Unklare Empfehlungen
"Wenn Kinderrechte rund um die Leihmutterschaft geschützt werden müssen, wie es in den Empfehlungen heißt, warum empfiehlt man nicht, Leihmutterschaft überhaupt einzustellen?", hinterfragte der Präsident der Föderation der Katholischen Familienverbände in Europa (FAFCE), Antoine Renard, in einer Aussendung die nunmehrigen Empfehlungen. Diese seien äußerst schwammig und ließen offen, wie nun Kinderrechte zu schützen seien oder wie gegen Leihmutterschaft vorgegangen werden solle. Völlig vorbei gehe der Text am Grundproblem, "dass Leihmutterschaft die Kinder zu einem Rohstoff und die Frauen zu einem Werkzeug machen".
Schon im Vorfeld hatte Renard vor einer Annahme des Berichts sowie auch vor jeglichen Kompromissvorschlägen gewarnt. Immer häufiger müsse das "Kindeswohl" herhalten um die in vielen EU-Ländern längst verbotene Leihmutterschaft zu legitimieren. "Jeder Entwurf, der sich auf Kinderrechte beruft und Leihmutterschaft nicht klar verurteilt, widerspricht sich", so der oberste Repräsentant der katholischen Familienverbände.
Feministinnen protestierten
Unmittelbar vor der Abstimmung am Mittwoch war es in Paris zu zwei Demonstrationen gekommen. Die Initiatoren der einen Gruppe hatten schon im März die Petition "No maternity traffic" an die Parlamentarische Versammlung des Europarates mit der Aufforderung des Verbotes jeglicher Form von Leihmutterschaft gestartet und dafür über 110.000 Unterzeichner gefunden. Der Europäische Rat solle klar "alle Formen der Leihmutterschaft als Verletzung von Rechten und von menschlicher Würde verurteilen", hieß es darin.

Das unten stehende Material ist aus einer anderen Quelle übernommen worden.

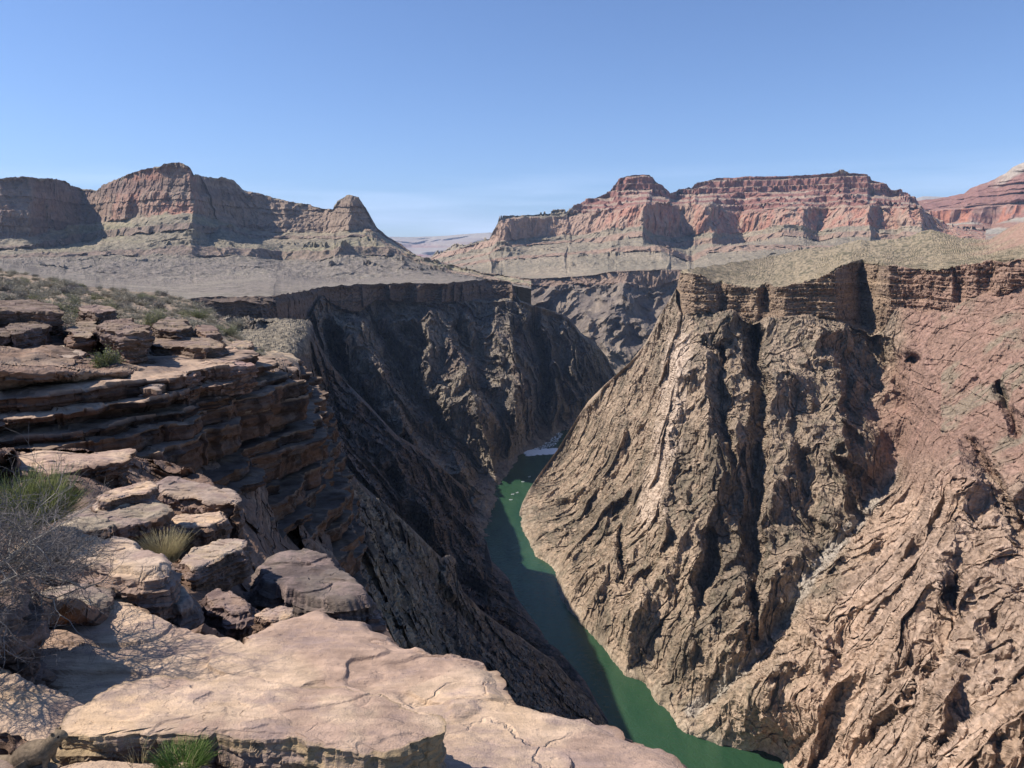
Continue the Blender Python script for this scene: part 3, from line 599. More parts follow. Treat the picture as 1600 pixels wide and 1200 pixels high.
    n = fbm(P, 40, 4, 165); c = cmix(np.zeros(P.shape)+(.16, .13, .10), (.075, .063, .053), sst(n, -.1, .4)); c = cmix(c, (.27, .215, .15), sst(fbm(P, 9, 4, 166), .05, .35)*.8)
    c = cmix(c, (.26, .15, .10), (1-sst(PX, 500, 600))*.6)
    finish('near_spur_slope', P, M_gorge, c, back=(90, 150, 6))
left_gorge()

# --- right: the great sunlit wall, its rim cliff and the platform above
def right_wall():
    sil = [(806,806),(812,800),(816,786),(826,766),(846,736),(870,704),(890,672),(905,648),(920,626),(945,601),(962,586),(985,565),(1000,547),(1012,530),(1020,515),(1030,494),(1040,478),(1050,462),(1058,448),(1062,428),(1066,423),(1090,418),(1150,409),(1190,404),(1210,400),(1240,393),(1270,387),(1295,386),(1330,378),(1345,374),(1360,377),(1385,374),(1420,370),(1440,362),(1456,360),(1475,363),(1500,371),(1525,373),(1545,374),(1570,360),(1600,346),(1680,310),(1760,280)]
    silr = [(806,1150),(870,1300),(920,1250),(962,1200),(1020,1120),(1058,1020),(1066,1010),(1150,1350),(1210,1650),(1330,1900),(1450,1750),(1545,1500),(1600,1350),(1760,1200)]
    edge = [(806,800),(1050,455),(1058,440),(1062,426),(1090,430),(1118,443),(1140,446),(1180,449),(1215,448),(1240,446),(1277,436),(1300,424),(1315,416),(1330,412),(1360,413),(1380,414),(1397,417),(1450,423),(1487,419),(1515,414),(1540,410),(1600,404),(1760,385)]
    foot = [(806,801),(1050,456),(1058,470),(1066,494),(1100,493),(1142,490),(1160,500),(1184,505),(1215,499),(1240,496),(1280,495),(1310,501),(1335,512),(1360,524),(1380,520),(1390,500),(1397,489),(1450,490),(1487,492),(1510,475),(1530,462),(1560,466),(1600,448),(1760,440)]
    bot = [(806,808),(815,838),(828,872),(852,912),(872,962),(930,1025),(1000,1095),(1030,1120),(1060,1165),(1160,1210),(1260,1255),(1400,1255),(1760,1255)]
    b = [(812,800),(815,832),(830,868),(866,888),(870,925),(905,972),(932,1000),(960,1038),(985,1062),(1008,1066),(1020,1092),(1045,1112),(1060,1140),(1110,1160),(1160,1172),(1225,1196)]
    pts = bank(b)+bed([(820,865),(850,910),(870,960),(930,1025),(1000,1095),(1060,1165),(1160,1210)], 1.045)+[(870,706,1300),(920,628,1262),(962,588,1200),(1020,518,1120),(1055,460,1030),
        (880,740,1215),(900,800,1040),(900,860,900),(950,700,1110),(950,780,960),(940,880,810),(960,960,720),(1000,620,1070),(1000,700,960),(1000,800,840),(1010,900,740),(1020,1000,660),
        (1066,500,1000),(1080,560,930),(1080,650,850),(1080,750,780),(1080,850,720),(1090,950,660),(1090,1050,605),(1150,510,970),(1180,520,960),(1160,650,850),(1160,800,740),(1160,950,640),(1160,1080,570),
        (1240,505,940),(1250,600,860),(1260,700,790),(1250,800,720),(1250,900,650),(1240,1000,590),(1230,1100,535),(1280,1220,460),(1310,510,960),(1360,560,960),(1380,620,930),(1400,700,860),(1340,700,810),(1340,800,720),(1390,760,800),
        (1300,850,680),(1200,985,610),(1340,900,600),(1340,1000,535),(1340,1100,480),(1340,1200,435),(1395,495,960),(1440,500,930),(1440,600,850),(1450,660,780),(1460,740,650),(1440,850,580),(1440,1000,480),(1440,1150,400),(1500,500,900),(1500,600,800),(1510,680,690),(1520,800,560),(1520,950,460),(1520,1100,380),(1520,1230,330),
        (1600,460,900),(1600,560,770),(1600,680,640),(1600,800,540),(1600,950,430),(1600,1100,350),(1600,1240,300),(1700,460,860),(1700,700,590),(1700,1000,380),(1700,1240,280)]
    PX, PY = grid(sil, bot, 806, 1800, 1540, 1040)
    f = tps(pts); fy = poly(foot)(PX)+7*fbm(np.stack([PX, 0*PX, 0*PX], -1), 34, 4, 8); U1 = np.stack([PX, 0*PX, 0*PX], -1); sy = poly(sil)(PX); ey = poly(edge)(PX)+(4.5*fbm(U1, 26, 4, 9)+2*fbm(U1, 5, 2, 10))*sst(PX, 1058, 1075)
    LR = tps_fast(f, PX, PY)
    st = [([(1165,505),(1182,520),(1192,600),(1196,690),(1186,760),(1180,850),(1172,940)], 13, .075, 1.1, 26),   # the long dark cleft
          ([(1100,500),(1105,600),(1120,700),(1130,800)], 8, -.026, 1, 32), ([(1062,560),(1050,700),(1035,800),(1020,900)], 8, -.022, 1, 26), ([(975,640),(950,760),(940,880)], 7, -.016, 1, 24), ([(1235,560),(1228,660),(1240,760)], 8, -.028, 1, 30), ([(1310,560),(1318,650),(1330,720)], 9, -.03, 1, 34), ([(1095,860),(1085,960),(1075,1060)], 8, -.02, 1, 26), ([(1010,880),(1000,960),(1010,1040)], 7, -.016, 1, 24),
          ([(1120,520),(1125,600),(1150,700),(1155,780)], 11, .03, 1.1, 18),
          ([(1092,530),(1130,545),(1128,585)], 14, .03, 1.1, 20),
          ([(1065,520),(1062,640),(1050,760),(1030,860)], 36, -.035, 1.0),
          ([(1215,520),(1205,640),(1208,760),(1190,860)], 22, -.03, 1.0),
          ([(1155,640),(1160,720),(1165,800)], 16, -.02, .9),
          ([(1255,700),(1262,780),(1278,850)], 18, .05, 1.1, 30),
          ([(1300,700),(1345,760),(1360,820),(1330,850)], 14, .04, 1.1, 26),
          ([(1230,525),(1290,515),(1350,535),(1385,590),(1410,640)], 26, -.03, 1.0),
          ([(1320,470),(1370,545),(1400,600),(1418,650)], 20, .06, 1.0, 34),
          ([(1420,660),(1390,750),(1330,830),(1265,900),(1230,960),(1190,1020),(1120,1085),(1080,1120)], 26, .05, 1.0, 40), # diagonal wash
          ([(1105,820),(1115,880),(1100,950)], 14, .05, 1.1, 22),
          ([(975,810),(968,870),(966,925)], 9, .03, 1.0, 6), ([(958,840),(955,900)], 12, -.022, .8),
          ([(1170,910),(1185,970),(1190,1010)], 10, .035, 1.1, 20), ([(1165,905),(1120,960),(1060,1040)], 26, -.028, 1.0),
          ([(1000,560),(970,620),(930,700),(880,780)], 30, -.02, 1.0), ([(1010,600),(1000,720),(960,820)], 14, .02, 1.0),
          ([(1505,675),(1530,720),(1565,770),(1600,830),(1640,880)], 10, .055, 1.1, 22),
          ([(1495,670),(1500,760),(1480,850),(1440,940),(1400,1020)], 40, -.055, 1.0),
          ([(1500,870),(1488,960),(1480,1030),(1435,1090),(1380,1140),(1300,1220)], 13, .05, 1.1, 26),
          ([(1540,900),(1600,980)], 30, -.02, 1.0), ([(1270,900),(1260,980),(1300,1060),(1260,1150)], 24, -.03, 1),
          ([(1330,960),(1310,1040),(1280,1120),(1240,1190)], 14, .025, 1.1, 20), ([(1560,600),(1580,640),(1590,690)], 16, .06, 1.0, 14),
          ([(1402,530),(1430,560),(1450,620),(1470,660)], 18, -.02, 1.0), ([(1410,560),(1425,575)], 9, .04, 1.0, 10),
          ([(1600,980),(1560,1060),(1500,1130),(1440,1200)], 16, .03, 1.1, 26), ([(900,760),(940,810),(960,860)], 14, -.012, 1)]
    LR = strokes(PX, PY, LR, st, jit=6, seed=25)
    RR = np.exp(LR)
    lrf = np.exp(tps_fast(f, PX, np.clip(fy, 425, 820)))
    h = PX > 1056
    alc = 0*PX                  # bays in the rim cliff that hold deep shade
    for cx, w_, dd in ((1128,12,.03),(1198,14,.035),(1345,44,.11),(1500,12,.02),(1085,10,-.01),(1225,14,-.01),(1548,20,.02),(1440,22,.012)):
        alc = alc+dd*np.clip(1-np.abs(PX+5*fbm(np.stack([PX, PY, 0*PX], -1), 30, 3, 44)-cx)/w_, 0, 1)**.9
    t = np.clip((fy-PY)/np.maximum(fy-ey, 1), 0, 1); inc = h & (PY < fy)
    edger = lrf*1.035*(1+alc)
    cr = lrf+(edger-lrf)*(.5*sst(t, 0, .10)+.5*t)
    ey0 = poly(edge)(PX); q = np.clip((ey0-PY)/np.maximum(ey0-sy, .5), 0, 1); sr = poly(silr)(PX)
    pr = 1/(1/edger+(1/np.maximum(sr, edger*1.02)-1/edger)*q)
    e0 = lrf*1.035; pr = np.maximum(1/(1/e0+(1/np.maximum(sr, e0*1.02)-1/e0)*q), edger)
    RR = np.where(inc, np.where(PY < ey, pr, cr), RR)
    P = pos(PX, PY, RR); isc = inc*sst(t, .02, .1)*(PY >= ey); pl = (inc & (PY < ey)).astype(float)
    red = sst(PX+.25*(PY-500)+25*fbm(np.stack([PX, PY, 0*PX], -1), 60, 3, 46), 1385, 1430)*(1-sst(PY+.0*PX+30*fbm(np.stack([PX, PY, 0*PX], -1), 80, 3, 47), 690, 790))
    smooth_ = red*(1-isc)*(1-pl)
    P = schist(P, 46, 15, 6.5, 200, tilt=-.12, w=(1-isc)*(1-pl)*(1-.55*smooth_)*np.where(PX < 1056, sst(PY-sy, -1, 9), 1))
    stt = blocks(P, 2.6, 9, 210, .5); s2 = blocks(P, 9, 26, 211, .3)
    fr = sst(PX, 1058, 1070)
    d = -isc*fr*(20*fbm(P, (60, 60, 150), 3, 212)+5.5*(stt-.5)+9*(s2-.5)+2.0*fbm(P, (5, 5, 2.2), 3, 213))
    d = d-smooth_*5*(blocks(P, 5, 14, 215, .5)-.5)
    P = disp_ray(P, d)
    P, _, _ = terrace(P, 5.5, 240, np.clip(isc*fr+pl*fr*(1-sst(q, .05, .3)), 0, 1)*sst(fbm(P, (70, 70, 25), 3, 241), -.45, .1), tread=.3, lim=1.2, bw=60, over=.2)
    P[..., 2] += pl*sst(q, 0, .08)*(3.5*fbm(P, (60, 60, 60), 4, 216)+.8*fbm(P, 7, 2, 217))
    
    n = fbm(P, (80, 80, 160), 4, 230); n2 = fbm(P, (16, 16, 70), 4, 231); n3 = fbm(P, 14, 4, 232)
    c = cmix(np.zeros(P.shape)+(.34, .255, .18), (.20, .155, .11), sst(n, -.15, .35))
    c = cmix(c, (.41, .305, .215), sst(n2, .05, .4)*.7); c = cmix(c, (.17, .145, .10), sst(n3, .1, .4)*.5)
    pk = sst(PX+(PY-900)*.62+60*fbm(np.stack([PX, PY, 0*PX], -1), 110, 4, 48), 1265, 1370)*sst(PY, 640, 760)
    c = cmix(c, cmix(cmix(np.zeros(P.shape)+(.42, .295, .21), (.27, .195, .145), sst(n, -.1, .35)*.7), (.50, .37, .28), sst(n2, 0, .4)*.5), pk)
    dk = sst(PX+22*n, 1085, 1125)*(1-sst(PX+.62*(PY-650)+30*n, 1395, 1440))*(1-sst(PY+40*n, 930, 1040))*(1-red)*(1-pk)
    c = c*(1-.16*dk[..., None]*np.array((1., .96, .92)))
    wash, _, _ = segdist(PX, PY, [(1425,650),(1390,750),(1330,825),(1265,900),(1230,960),(1190,1015),(1120,1080),(1080,1110)])
    c = cmix(c, (.38, .33, .27), (1-sst(wash, 6, 15))*.85)
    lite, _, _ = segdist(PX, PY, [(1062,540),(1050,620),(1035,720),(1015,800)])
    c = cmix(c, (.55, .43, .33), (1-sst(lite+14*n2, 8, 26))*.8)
    c = cmix(c, cmix(cmix(np.zeros(P.shape)+(.245, .155, .115), (.225, .175, .125), sst(fbm(P, 60, 3, 233), -.1, .3)*(PX > 1470)), (.31, .19, .145), sst(n2, .1, .4)*.6), red)
    c = cmix(c, cmix(cmix(np.zeros(P.shape)+(.34, .245, .165), (.18, .125, .088), stt), (.28, .165, .125), sst(PX, 1370, 1420)*.55), isc)
    c = cmix(c, cmix(np.zeros(P.shape)+(.285, .225, .148), (.13, .112, .07), sst(fbm(P, (7, 7, 7), 2, 234)+.25*fbm(P, 120, 3, 235), -.05, .3)), pl)
    c = cmix(c, (.30, .19, .14), pl*sst(PX+60*n, 1510, 1600)*sst(sy+30-PY+(PX-1560)*.2+20*n, 0, 16))
    # pale scoured rock and sand just above the water
    c = cmix(c, (.42, .34, .25), (1-sst(P[..., 2]+12*n2+8*n3, RIV+1, RIV+8))*.5)
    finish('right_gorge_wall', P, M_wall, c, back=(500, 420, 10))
right_wall()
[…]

Eine weitere Demonstration am selben Ort vor dem Europäischen Rat hatten feministische Gruppen organisiert, die damit ebenfalls ihren Widerstand gegen jegliches Gutheißen der Praxis der Leihmutterschaft ausdrücken wollten.
Erst am Montag hatte auch die "Aktion Leben" ihr klares Nein zur Leihmutterschaft erneuert und die österreichische Regierung dazu aufgefordert, "Klartext" zu sprechen. Das Leihmutterschafts-Verbot in Österreich ergebe sich bloß implizit aus einer Reihe von Gesetzen und es fehle eine "deutlich erkennbare Regierungslinie", auf die sich Österreichs Vertreter auf EU-Ebene berufen könnten. Durch dieses "offizielle Schweigen" sei es denkbar, dass die heimischen Mandatare einer Legalisierung unter bestimmten Bedingungen zustimmen könnten.